FIN SIMONETTI

 My Volition at Matthew Brown Gallery. 2021

























The compulsion to excavate teeters between a need to secure our holdings and an insecurity concerning what could be revealed in the act of uncovering. In Simonetti’s My Volition, her first solo exhibition at Matthew Brown Los Angeles, the artist elicits dog legs and shovels, implements for upending and burying while never revealing the nature of what has been hidden. And yet, we most often bury things into the earth because they are worth retrieving. This strategy operates like fear itself, ballooning as the object of panic becomes increasingly abstract.
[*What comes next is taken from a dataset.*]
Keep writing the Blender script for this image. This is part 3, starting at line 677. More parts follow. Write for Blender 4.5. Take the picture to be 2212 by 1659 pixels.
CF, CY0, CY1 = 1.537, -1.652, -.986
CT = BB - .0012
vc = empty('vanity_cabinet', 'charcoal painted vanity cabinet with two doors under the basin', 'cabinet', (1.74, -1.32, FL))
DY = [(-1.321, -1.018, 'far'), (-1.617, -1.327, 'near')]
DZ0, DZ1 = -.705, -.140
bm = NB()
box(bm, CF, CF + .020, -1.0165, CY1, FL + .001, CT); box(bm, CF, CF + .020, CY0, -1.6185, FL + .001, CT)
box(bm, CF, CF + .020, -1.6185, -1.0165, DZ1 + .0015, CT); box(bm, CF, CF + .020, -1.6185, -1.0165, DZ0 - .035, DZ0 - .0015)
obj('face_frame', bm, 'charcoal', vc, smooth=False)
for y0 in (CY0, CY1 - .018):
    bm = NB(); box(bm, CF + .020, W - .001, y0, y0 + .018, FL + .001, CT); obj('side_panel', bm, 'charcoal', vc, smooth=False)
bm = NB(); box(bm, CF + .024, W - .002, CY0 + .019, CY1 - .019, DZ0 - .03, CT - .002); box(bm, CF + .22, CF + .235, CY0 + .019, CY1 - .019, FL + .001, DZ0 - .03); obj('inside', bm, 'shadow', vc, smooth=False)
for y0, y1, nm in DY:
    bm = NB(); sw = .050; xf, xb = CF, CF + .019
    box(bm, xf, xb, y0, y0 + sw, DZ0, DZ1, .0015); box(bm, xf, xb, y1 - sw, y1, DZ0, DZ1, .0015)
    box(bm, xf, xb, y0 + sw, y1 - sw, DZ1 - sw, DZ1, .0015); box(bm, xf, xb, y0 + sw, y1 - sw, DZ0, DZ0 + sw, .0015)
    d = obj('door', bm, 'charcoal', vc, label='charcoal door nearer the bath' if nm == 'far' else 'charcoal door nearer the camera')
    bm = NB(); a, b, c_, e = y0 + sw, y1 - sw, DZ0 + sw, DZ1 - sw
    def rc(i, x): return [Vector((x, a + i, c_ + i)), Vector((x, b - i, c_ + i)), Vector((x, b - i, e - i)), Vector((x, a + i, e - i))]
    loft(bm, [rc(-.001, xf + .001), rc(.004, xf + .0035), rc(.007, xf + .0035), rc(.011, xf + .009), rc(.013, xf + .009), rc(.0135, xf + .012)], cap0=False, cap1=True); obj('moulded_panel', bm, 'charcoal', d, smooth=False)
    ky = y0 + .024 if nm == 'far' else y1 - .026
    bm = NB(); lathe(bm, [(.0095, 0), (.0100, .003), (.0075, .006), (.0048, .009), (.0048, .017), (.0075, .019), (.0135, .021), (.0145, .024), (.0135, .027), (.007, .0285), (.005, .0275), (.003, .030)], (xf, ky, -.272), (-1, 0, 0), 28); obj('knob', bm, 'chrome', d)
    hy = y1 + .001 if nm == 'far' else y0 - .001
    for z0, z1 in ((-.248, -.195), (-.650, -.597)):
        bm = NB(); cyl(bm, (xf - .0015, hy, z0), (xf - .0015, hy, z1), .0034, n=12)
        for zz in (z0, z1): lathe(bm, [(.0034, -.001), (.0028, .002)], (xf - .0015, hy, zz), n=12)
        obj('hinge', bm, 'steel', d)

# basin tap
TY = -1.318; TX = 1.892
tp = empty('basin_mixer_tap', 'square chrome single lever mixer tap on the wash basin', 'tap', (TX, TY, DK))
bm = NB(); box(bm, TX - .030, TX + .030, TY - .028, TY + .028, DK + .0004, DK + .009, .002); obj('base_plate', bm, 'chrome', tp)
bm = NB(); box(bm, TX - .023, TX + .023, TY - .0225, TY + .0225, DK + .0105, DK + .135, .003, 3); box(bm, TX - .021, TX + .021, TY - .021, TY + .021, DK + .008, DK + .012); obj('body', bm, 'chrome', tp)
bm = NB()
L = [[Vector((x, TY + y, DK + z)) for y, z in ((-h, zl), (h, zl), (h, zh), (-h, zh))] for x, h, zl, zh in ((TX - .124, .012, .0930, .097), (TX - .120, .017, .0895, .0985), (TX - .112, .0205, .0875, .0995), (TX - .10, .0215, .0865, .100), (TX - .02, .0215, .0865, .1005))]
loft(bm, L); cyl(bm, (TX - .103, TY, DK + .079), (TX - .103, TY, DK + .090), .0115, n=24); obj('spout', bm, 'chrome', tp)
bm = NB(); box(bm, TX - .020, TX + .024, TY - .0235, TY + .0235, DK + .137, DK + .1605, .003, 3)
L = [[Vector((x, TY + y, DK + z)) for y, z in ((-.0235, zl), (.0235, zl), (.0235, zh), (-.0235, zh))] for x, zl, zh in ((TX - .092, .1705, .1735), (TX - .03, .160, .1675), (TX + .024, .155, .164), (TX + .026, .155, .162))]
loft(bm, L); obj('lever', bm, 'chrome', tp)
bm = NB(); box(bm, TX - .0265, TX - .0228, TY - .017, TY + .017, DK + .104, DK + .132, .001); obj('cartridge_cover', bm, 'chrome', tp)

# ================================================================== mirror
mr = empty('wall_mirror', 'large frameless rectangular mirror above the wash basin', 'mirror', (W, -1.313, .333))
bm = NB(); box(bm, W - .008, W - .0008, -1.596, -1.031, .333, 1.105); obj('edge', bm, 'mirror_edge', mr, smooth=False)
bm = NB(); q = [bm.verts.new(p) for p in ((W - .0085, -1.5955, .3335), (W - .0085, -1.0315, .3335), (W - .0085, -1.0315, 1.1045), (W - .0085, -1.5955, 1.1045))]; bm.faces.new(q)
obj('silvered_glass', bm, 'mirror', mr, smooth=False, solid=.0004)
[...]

It is a framing device typical of Simonetti, whose exhibitions double as stages for our projected trepidations and the matrixes of control we generate in their defence.
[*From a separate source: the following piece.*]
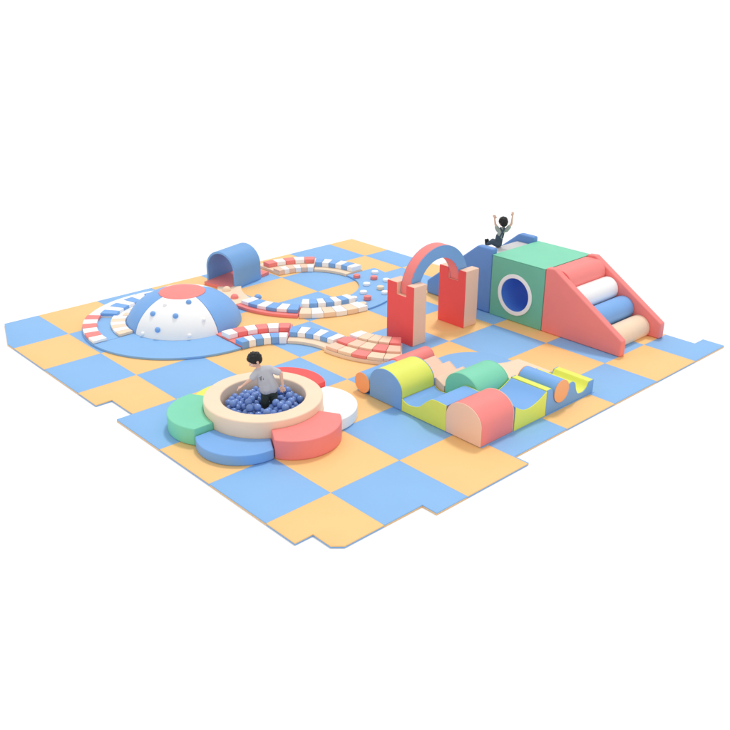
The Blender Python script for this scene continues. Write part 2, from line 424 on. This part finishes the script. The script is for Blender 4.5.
profD = [(5.07, ZB), (5.07, .185), (4.975, .185)] + smoothpts([(4.965, .17), (4.93, .12), (4.87, .085), (4.80, .08), (4.73, .10), (4.685, .17), (4.66, .25), (4.62, .29), (4.575, .30), (4.53, .275), (4.505, .24)]) \
    + arc(4.355, .25, .15, -12, -168, 16) + [(4.19, .30), (4.165, .34), (4.075, .34), (4.075, ZB)]
wave('foam_wave', 'blue sided block with yellow double trough top at the right end of the ring', 'wave block', profD, 'x', 5.87, 6.43, 'yellow', 'mid2', 'wavy foam blocks')
def roll(label, axis, c, a, b, r, col, cap, capend):
    t = thing('foam_roll', label, 'foam roll', {'x': ((a+b)/2, c[0], c[1]), 'y': (c[0], (a+b)/2, c[1])}[axis], 'foam rolls')
    P = [(c[0]+r*math.cos(2*PI*i/48), c[1]+r*math.sin(2*PI*i/48)) for i in range(48)]
    link('roll_body', prism(P, axis, a+.012, b-.012, .006, 2), M[col], t)
    for p0, p1 in ((a, a+.0115), (b-.0115, b)): link('end_cap', prism(P, axis, p0, p1, .004, 2), M[cap], t)
roll('blue roll with an orange end resting in the trough of the blue sided block', 'x', (4.355, .2515), 5.86, 6.445, .148, 'blue', 'orange', 1)
roll('blue roll with an orange end lying on the floor left of the yellow hump', 'y', (4.445, .145), 2.86, 3.46, .138, 'blue', 'orange', 0)
roll('coral roll lying behind the yellow hump in front of the red pillar', 'y', (4.40, .145), 3.48, 4.12, .138, 'coral', 'coral', 0)
# peach saw tooth block and cream ramp
saw = [(4.60, ZB), (5.30, ZB), (5.30, .20), (5.15, .27), (5.05, .19), (4.91, .27), (4.80, .19), (4.66, .27), (4.60, .22)]
wave('foam_steps', 'peach zigzag topped block behind the yellow hump', 'step block', saw, 'y', 3.475, 4.0, 'peach', 'peach')
wave('foam_ramp', 'cream sloping block behind the blue roll, beside the green hump', 'ramp block', [(4.085, ZB), (4.95, ZB), (4.95, .15), (4.7, .17), (4.085, .30)], 'x', 5.30, 5.865, 'cream', 'cream')

# ------------------------------------------------------------------ ball pit with petal steps
PC = (4.21, 1.48)
def pit():
    t = thing('ball_pit', 'round cream walled ball pit full of blue balls', 'ball pit', (PC[0], PC[1], 0))
    ro, ri, H, e = .71, .505, .335, .02
    pr = [(ro-.004, .001), (ro, .01)] + [(ro-e+e*math.cos(a), H-e+e*math.sin(a)) for a in [PI/2*i/6 for i in range(7)]] + \
         [(ri+e-e*math.sin(a), H-e+e*math.cos(a)) for a in [PI/2*i/6 for i in range(7)]] + [(ri, .001)]
    b = lathe(pr + [pr[0]], PC, 128); bmesh.ops.remove_doubles(b, verts=b.verts, dist=1e-5)
    link('pit_wall', b, M['cream'], t)
    link('pit_floor', lathe([(0, .001), (ri-.002, .001), (ri-.002, .085), (0, .085)], PC, 96), M['cream'], t)
pit()
def petal(ang, h, col, label):
    a = math.radians(ang); n = 40
    # circle centred .60 out, radius .54, kept inside a 60 degree wedge and outside the pit wall
    half = 29.6; pts = []
    ends = .52 + .449
    th = math.degrees(math.atan2(ends*math.sin(math.radians(half)), ends*math.cos(math.radians(half))-.60))
    for q in range(n+1):
        p = math.radians(-th + 2*th*q/n); pts.append((.60+.54*math.cos(p), .54*math.sin(p)))
    for q in range(13):
        p = math.radians(half - 2*half*q/12); pts.append((.7115*math.cos(p), .7115*math.sin(p)))
    pts = [(PC[0]+x*math.cos(a)-y*math.sin(a), PC[1]+x*math.sin(a)+y*math.cos(a)) for x, y in pts]
    o = link('petal_step', prism(pts, 'z', .001, h, .014, 3), M[col])
    tag(o, label, 'foam step', 'petal shaped steps round the ball pit')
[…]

A dog’s aggression offers one man’s protection and another man’s threat. This ambiguous image, like the rabbit-duck, is here translated into precise renderings conjuring the canine at its most violent or submissive: its cavernous jaw and soft underbelly. The latter nests another set of paradoxes as the canine’s exposed testicles appear as a pronouncement of both the animal’s virility and man’s complete control over its reproduction. The history of warfare has underlined how the shovel, primarily a tool for excavation, can instantly become a weapon if the need arises, only to swiftly revert to its original function as this violence begets burial.

Produced arduously by the artist’s own hand, the deftly carved stone sculptures reveal objects made through a personal process of quarrying. Simonetti has selected stone which forefront the changing state of metamorphic rock, where milky marble commingles with translucent calcite. Carved down to a paper-thin blade, the calcite shovel’s spade is rendered less effective in its expected functions of gouging and excavating.
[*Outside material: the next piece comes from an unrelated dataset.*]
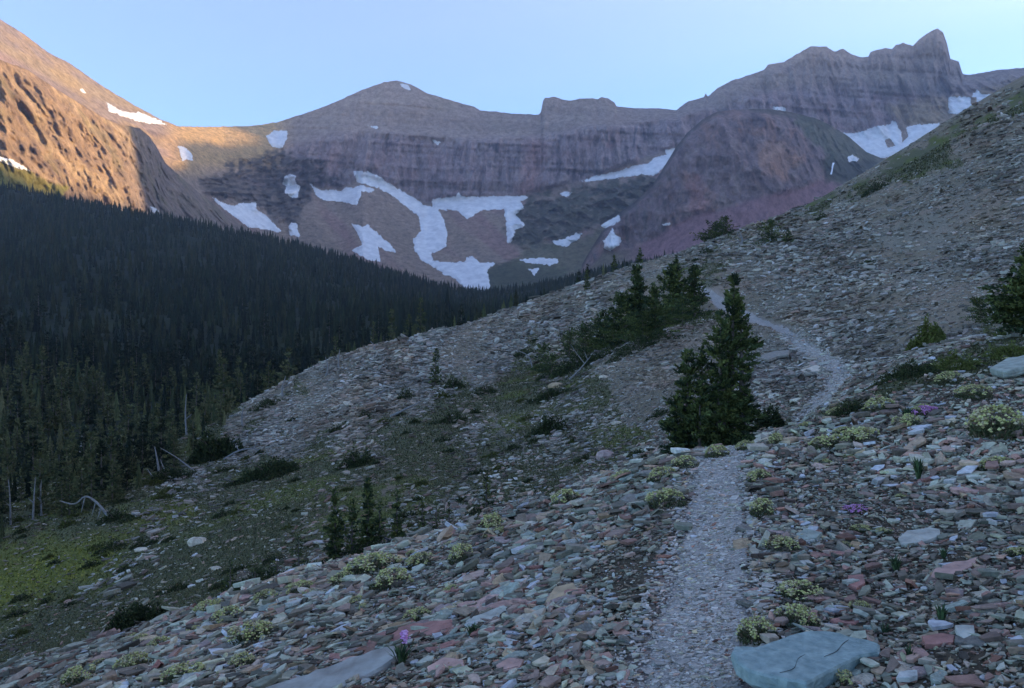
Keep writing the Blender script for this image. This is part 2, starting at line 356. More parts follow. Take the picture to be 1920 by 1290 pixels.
def build_wall(name, W, x0, x1, step, nrow, bottom, colf, back=500, rough=1.3, seed=0):
    px = np.arange(x0, x1 + 0.1, step); top = W.lv[0][0](px) + rough * fbm(px / 7.0, 0.5, 0, seed, 3)
    s = np.linspace(0, 1, nrow) ** 1.0
    PX = np.broadcast_to(px, (nrow, len(px))).copy(); PY = top[None] + (bottom - top[None]) * s[:, None]
    D = W.D(PX, PY); X, Y, Zz = (PX - CX) / F * D, D, (CY - PY) / F * D
    # far side of the ridge: falls away behind the skyline
    nb = 8; b = np.linspace(1, 0, nb, endpoint=False)[:, None]
    k = 1 + b * back / D[0:1]; XB = X[0:1] * k; YB = Y[0:1] * k; ZB = Z_top = Zz[0:1] - b * back * 0.75 + 0 * k
    XB, YB, ZB = (np.broadcast_to(a, (nb, len(px))) for a in (XB, YB, ZB))
    C = colf(PX, PY, X, Y, Zz, W); CB = np.broadcast_to(C[0:1], (nb,) + C.shape[1:])
    V = np.stack([np.vstack([XB, X]), np.vstack([YB, Y]), np.vstack([ZB, Zz])], -1); CC = np.concatenate([CB, C], 0)
    o = link(name, mesh_np(name, V, quads=grid_quads(V.shape[0], V.shape[1])[:, ::-1], mat=M['rock'], color=CC.reshape(-1, 3), smooth=True)); tag(o, kind='structure')
    return o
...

The exhibition continues with intricate panes of stained glass floating over barbershop posters, their quatrefoils coronating the men’s newly buzzed heads. While enshrined and sanctified, these generic images of men are mediated, enabling an added level of scrutiny. The posters are preserved in a moment of transmutation; Simonetti sources these plasticized sheets from local hairdressers, pulling them from windows so as to halt time and the elements which further their bleaching.